Plans have also disappeared for the much-hyped ‘volcano’ or ‘bitcoin bonds’ to be issued by the government — and originally thought to be brokered by Bitfinex.
But the government continues to present bitcoin as key to its brand and model of modernization. According to Mala Yerba, 25 families are set to be evicted from the El Zonte beachfront, in order to make room for Bitcoin Beach Club de Playa, a tourism project. Reneging on an original pledge, the government is looking to relocate the decadeslong residents to near a sewage treatment plant.
Bitcoin regulation?
The Salvadoran digital environment remains a chief concern of U.S. policymakers. As the Biden administration finds less and less to say about Bukele’s unconstitutional bid for reelection and repeated reports of mass human rights violations under the 20 months-long state of exception, both governments made a joint statement on November 10 on “shared digital policy priorities.”
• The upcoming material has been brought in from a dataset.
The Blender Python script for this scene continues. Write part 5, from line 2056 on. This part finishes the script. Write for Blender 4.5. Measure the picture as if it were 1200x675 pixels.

“The United States and El Salvador seek to collaborate to realize El Salvador’s aspirations to become a regional technology hub through pursuing a sound digital regulatory environment,” wrote the U.S. Undersecretary of Commerce Marisa Lago and Salvadoran Economy Minister María Luisa Hayem.
“It is very evident that there has been a rapprochement between El Salvador and the United States, particularly in the economic realm,” said Molina.
“Washington looks at El Salvador as a piece of its regional agenda for two main reasons: immigration and the construction of a digital wall against the influence of China and Russia,” concludes Ricardo Valencia, professor at California State, Fullerton, in an op-ed for El Faro English.
Telecoms appear to be a growing front of great power conflict in Central America. This month, Nicaragua granted rights to operate 5G to the US-sanctioned Chinese company Huawei. Costa Rica recently drew the ire of the Chinese Embassy in excluding Huawei from competing for a telecoms project worth over $1.5 billion.
In her joint statement with El Salvador, Undersecretary Lago also highlighted “bilateral cybersecurity cooperation” and strengthening of the “security and resilience of our telecommunications networks,” expressly mentioning 6G technology.
Valencia argues the Bukele administration sees in Washington a means to reset its fraught debt relief negotiations with the IMF: “The president’s openness to regulate the Salvadoran digital environment —this seemed profane in his crypto creed— appears to indicate he will seek a more conventional path to pay the growing foreign debt.”
The Fund’s former Latin America director, Alejandro Werner, hired by the Bukele administration in April to “collaborate” by spurring talks with the IMF, admitted last week in an interview that El Salvador is, together with Argentina and Ecuador, one of the few countries in Latin America that does not have under control its debt problem.
While the Bukele administration has received significant financial support from the Central American Bank for Economic Integration, the election of Costa Rican Guisela Sánchez to head the bank could more sternly condition access to finance for San Salvador. And with the crypto-bond path apparently shuttered, the IMF route is now back to center stage.
Sources in Washington confirm that Bukele’s new finance minister, Jerson Posada, visited D.C. in September. Kamala Harris’ top security advisor, Phil Gordon, will be in San Salvador today. The new Salvadoran honeymoon with the U.S. government makes an IMF agreement very likely.
*Correction on Nov. 28 at 12:05 ET: An earlier version of this article misstated that Binance and Zhao pled guilty to 13 charges in a U.S. federal court. While they pled guilty to charges filed by the DOJ, “13” referenced the number of charges presented by the SEC in a separate complaint, which is still ongoing.